Dec 18, 2009

What Pizzaghetti was really meant to be

I had to work late, so dinner was also going to be late.  However, the wife was hungry, and she was craving pasta.  Again.

“We’ve had pasta all week!!!” I reminded her gently.
She would not argue against pizza, she stated.  So off I went on the hunt for a  pizza to satisfy her hunger, and mine.

I figured I could get some pizza and maybe surprise her with a side of pasta.  A pizza-ghetti, or something similar to take out.

A pizza-ghetti is a combo meal, offered in a lot of family restaurants throughout Quebec, especially but not exclusively in italian-style chains such as Mikes (review), Pacini (review) or Giorgio.  Also very popular in these locations is the pizza-césar

Basically, a pizza-ghetti is a personal pizza, sliced in half, with a side of spaghetti, usually with a tomato-based sauce.  It is not something you would find in Italy, or in most countries of the world for that matter.

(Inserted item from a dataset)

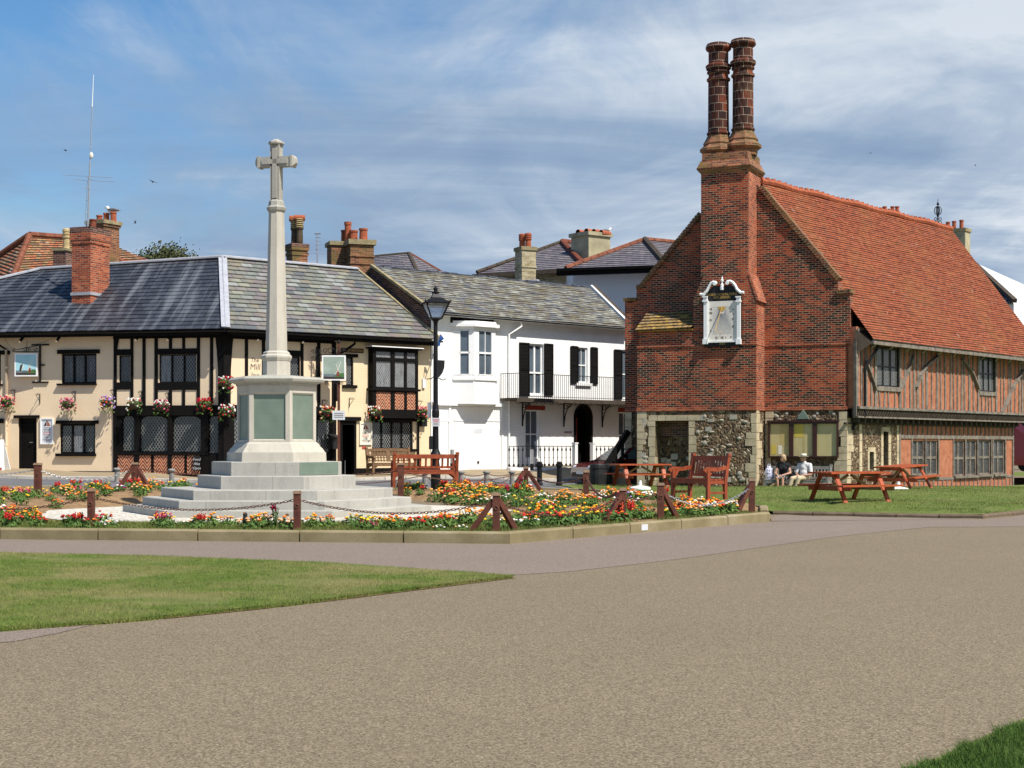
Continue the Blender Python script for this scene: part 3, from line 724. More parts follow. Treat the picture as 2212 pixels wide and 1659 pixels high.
# raised stone edging of the memorial bed: outer line runs along the path
kerb('kerb', [(-16, 26.86), (-8.75, 26.1), (-.045, 24.85)], .22, .195, lambda x, y: 0, M['kerb'])
kerb('kerb', [(-.045, 24.85), (5.45, 32.25)], .22, .195, lambda x, y: 0, M['kerb'])
kerb('kerb', [(5.45, 32.45), (5.62, 33.6), (2.0, 42.2)], .18, .07, bz, M['kerb'], seg=2.5)
kerb('kerb', [(2.0, 42.3), (-.2, 43.1), (-6, 42.7), (-12, 43.5), (-17, 43.1)], .15, .06, gz, M['kerb'], seg=1.5)
kerb('kerb', [(6.0, 35.2), (10.25, 33.25), (12.0, 35.6), (30, 37)], .12, .1, lambda x, y: 0, M['kerb_dark'], seg=.95, bev=.04)
kerb('kerb', [(-40, 50.4), (-18, 49.6), (-10, 48.6), (-5, 51.6), (-1, 55), (4.6, 60)], .14, .14, gz, M['kerb_pale'], seg=.95, bev=.015)
# soil, shingle and turf of the bed
ribbon('flower_bed_soil', bed_front, bed_back, 60, 40, bz, .0, M['soil'])
mb = MB()
for k in range(48):
    for (r0, r1) in ((0, 2.6), (2.6, 3.4), (3.4, 4.2), (4.2, 5.05)):
        a, b = 2 * pi * k / 48, 2 * pi * (k + 1) / 48
        q = []
        for r, t in ((r0, a), (r0, b), (r1, b), (r1, a)):
            rr = r + (.12 * math.sin(7 * t) + .08 * math.sin(13 * t) if r > 5 else 0)
            x, y = MEM[0] + rr * math.cos(t), MEM[1] + rr * math.sin(t)
            q.append((x, y, bz(x, y) + .012))
        mb.face(q if r0 > 0 else [q[0], q[2], q[3]])
tag(mb.build('shingle_path', M['shingle'], loc=(0, 0, 0)), kind='structure')

def blades(name, n, sampler, hmin, hmax, wd, mat, lean=.5):
    vs = np.zeros((n * 3, 3), dtype=np.float32); r = random.Random(hash(name) % 1000 + n)
    r = random.Random(n)
    for i in range(n):
        x, y, z = sampler(r); h = r.uniform(hmin, hmax); a = r.uniform(0, 2 * pi); b = r.uniform(0, 2 * pi); l = r.uniform(0, lean) * h
        ca, sa = math.cos(a) * wd / 2, math.sin(a) * wd / 2
        vs[3 * i] = (x - ca, y - sa, z); vs[3 * i + 1] = (x + ca, y + sa, z); vs[3 * i + 2] = (x + math.cos(b) * l, y + math.sin(b) * l, z + h)
    me = bpy.data.meshes.new(name); me.vertices.add(n * 3); me.vertices.foreach_set('co', vs.ravel()); me.loops.add(n * 3); me.loops.foreach_set('vertex_index', np.arange(n * 3))
    me.polygons.add(n); me.polygons.foreach_set('loop_start', np.arange(0, n * 3, 3)); me.polygons.foreach_set('loop_total', np.full(n, 3)); me.materials.append(mat); me.update(calc_edges=True); me.validate()
    o = bpy.data.objects.new(name, me); COL.objects.link(o); return o
LT, LB = resample([(*p, 0) for p in lawn_top], 80), resample([(*p, 0) for p in lawn_bot], 80)
def interp_y(pl, X):
    for a, b in zip(pl, pl[1:]):
        if a[0] <= X <= b[0]: return a[1] + (b[1] - a[1]) * (X - a[0]) / max(1e-6, b[0] - a[0])
    return pl[-1][1]
def lawn_s(r):
    while True:
        y = r.uniform(12.6, 23); x = r.uniform(-.345 * y - .2, .05)
        jit = .05 * math.sin(x * 9) + .03 * math.sin(x * 23)
        if interp_y(lawn_bot, x) + jit - .03 < y < interp_y(lawn_top, x) + jit * .6:
            if math.sin(x * 1.9 + 2.1 * math.sin(y * .9)) + math.sin(y * 2.7 + x * .8) > 1.15 and r.random() < .7: continue
            return x, y, .02
def lawn_edge(r):
    while True:
        x = r.uniform(-4.6, .0); y = interp_y(lawn_bot, x) + abs(r.gauss(0, .09)) - .06
        return x, y, .0
tag(blades('lawn_grass', 90000, lawn_s, .018, .042, .006, M['blade'], .9), 'short patchy mown grass blades of the left lawn', 'grass', kind='stuff')
tag(blades('lawn_grass_edge', 9000, lawn_edge, .02, .065, .007, M['blade'], 1.0), 'longer ragged grass along the lawn edge by the gravel', 'grass', kind='stuff')
def corner_s(r):
    while True:
        y = r.uniform(6.9, 9.9); x = r.uniform(1.7, .345 * y + .1)
        if y < 7.47 + (x - 2.06) * 1.36 + .05 * math.sin(x * 17) + .03 * math.sin(x * 41): return x, y, .02
tag(blades('corner_grass', 26000, corner_s, .03, .085, .007, M['blade_lush'], 1.1), 'lush longer grass in the bottom right corner', 'grass', kind='stuff')
HF, HB = hall_grass_front, hall_grass_back
def hall_s(r):
    while True:
        y = 34 + 19 * r.random() ** 1.3; x = r.uniform(2, .36 * y + 1)
        if x > 5.85 and y < interp_y(HF[1:], x) + .05: continue
        if x <= 5.85 and y < 42 - (x - 2.15) * 1.9: continue
        return x, y, hz(x, y) - .005
tag(blades('hall_grass', 60000, hall_s, .02, .045, .012, M['blade_hall'], .9), 'short green grass in front of the timbered hall', 'grass', kind='stuff')
def bedturf_s(r):
    while True:
        x = r.uniform(-9.6, 5.4); y = r.uniform(25.2, 34)
        if not inside_bed(x, y): continue
        rr = math.hypot(x - MEM[0], y - MEM[1])
        if rr < 5.15: continue
        if x < 0 and y > 28.9: continue
        if 0 <= x < 2 and y > 30.5: continue
        if x > 2 and y > front_line(x) + 4.5: continue
        if x > .2 and math.sin(x * 2.1 + y * 1.7) < -.35: continue
        return x, y, bz(x, y)
tag(blades('bed_turf', 42000, bedturf_s, .03, .085, .012, M['blade_hall'], .9), 'low green turf and seedlings between the bedding flowers', 'ground cover', kind='stuff')

# ================================================================ war memorial
mroot = thing('war_memorial', 'tall pale stone war memorial cross on a six sided plinth with five steps', 'war memorial', (MEM[0], MEM[1], .15))
TH = math.radians(-90 - 2.4)      # direction the front face looks
def hexa_ring(L, rot=TH): return [V((MEM[0] + L * math.cos(rot - pi / 6 + k * pi / 3), MEM[1] + L * math.sin(rot - pi / 6 + k * pi / 3), 0)) for k in range(6)]
def hexprism(mb, L0, z0, L1, z1, m=0, cap=True, bev=0.0):
    a, b = hexa_ring(L0), hexa_ring(L1); zz0, zz1 = V((0, 0, z0)), V((0, 0, z1))
    if bev:
        c = hexa_ring(L1 - bev)
        for k in range(6):
            l = (k + 1) % 6
            mb.face([a[k] + zz0, a[l] + zz0, b[l] + zz1 - V((0, 0, bev)), b[k] + zz1 - V((0, 0, bev))], m); mb.face([b[k] + zz1 - V((0, 0, bev)), b[l] + zz1 - V((0, 0, bev)), c[l] + zz1, c[k] + zz1], m)
        mb.face([p + zz1 for p in c], m); return
    for k in range(6):
        l = (k + 1) % 6; mb.face([a[k] + zz0, a[l] + zz0, b[l] + zz1, b[k] + zz1], m)
    if cap: mb.face([p + zz1 for p in b], m)
steps = [(3.4, 0.0, .307), (2.96, .307, .487), (2.55, .487, .69), (1.74, .69, .965), (1.43, .965, 1.262)]
for L, z0, z1 in steps:
    mb = MB(); hexprism(mb, L, z0, L, z1, bev=.014); mb.build('step', M['step_stone'], mroot)
mb = MB()
hexprism(mb, 1.10, 1.262, 1.09, 1.46); hexprism(mb, 1.07, 1.46, 1.0, 1.56); hexprism(mb, .985, 1.56, .93, 1.64); hexprism(mb, .93, 1.64, .885, 1.68)
mb.build('plinth_base', M['portland'], mroot)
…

So I drove around Hull, looking for a pizza place that was not too busy and maybe could accommodate Mel’s pasta craving too. And I ended up at Dora Pizza, a small lebanese-owned pizza counter located on St-Joseph.

The pizza oven was dominating the space at the back, squeezed between dozens of empty boxes, that an employee was dutifully stacking while I waited.

I had ordered at the place before.  Dora Pizza delivers for free after 11 am everyday. It is one of these places where pizzas are always 2 for 1.  I peered at the menu, looking for the gem that would please my hungry woman.

Looking on the pasta side, the selection was limited.  Three types of spaghetti, two lasagnas, cheese ravioli.  No pizza-ghetti  there.  On the pizza front, 14 types were on the offering.  Classics such as All Dressed, Hawaian, Vegetarian were there.  And so were the less classic Taco, Smoked Meat and Pizzaghetti.

Pizzaghetti! Eureka!

But wait a second – why is it on the pizza menu, listed with the others?
I looked at the description:  Meat sauce, pepperoni, spaghetti, cheese.  Huh?
Well, whatever it was going to end up to be, I was ordering it.  What could possibly go wrong?

The pizzaiola, lebanese-born, was spinning the pie in front of me. So far, so good.
Meat Sauce, check.  Pepperoni, check. But I could not see any spaghetti, no containers, no cauldron, nothing.

And that is when the box stacker showed up, once again, but this time, no boxes.  Instead, he had a ball of spaghetti, steaming and covered with plastic wrap.  He gave it to the pizzaiola, and she proceeded to garnish the pie with it.  She finished it with cheese, and in the oven it went.  It came out soon after, and it was a work of art.

I was pleasantly surprised, and so was Mel. She’s made fun of pizza-ghetti before, but today she was quite excited when she opened the box.  For my part, I was worried the spaghetti would be dried up, but except for a handful of little bits, it was no different than any baked spaghetti. The meat sauce was correct, the pepperoni not overpowering. The mozzarella was alright, thought not quite as melted as it should have been.  All in all, not a bad food experiment.  If I were to make this at home, I would toss the pasta in the meat sauce first, to coat them nicely and make sure the meat sauce flavor would not be stuck between the meat and the pasta.  However, to order this again, someone would have to be in the right mood to enjoy it.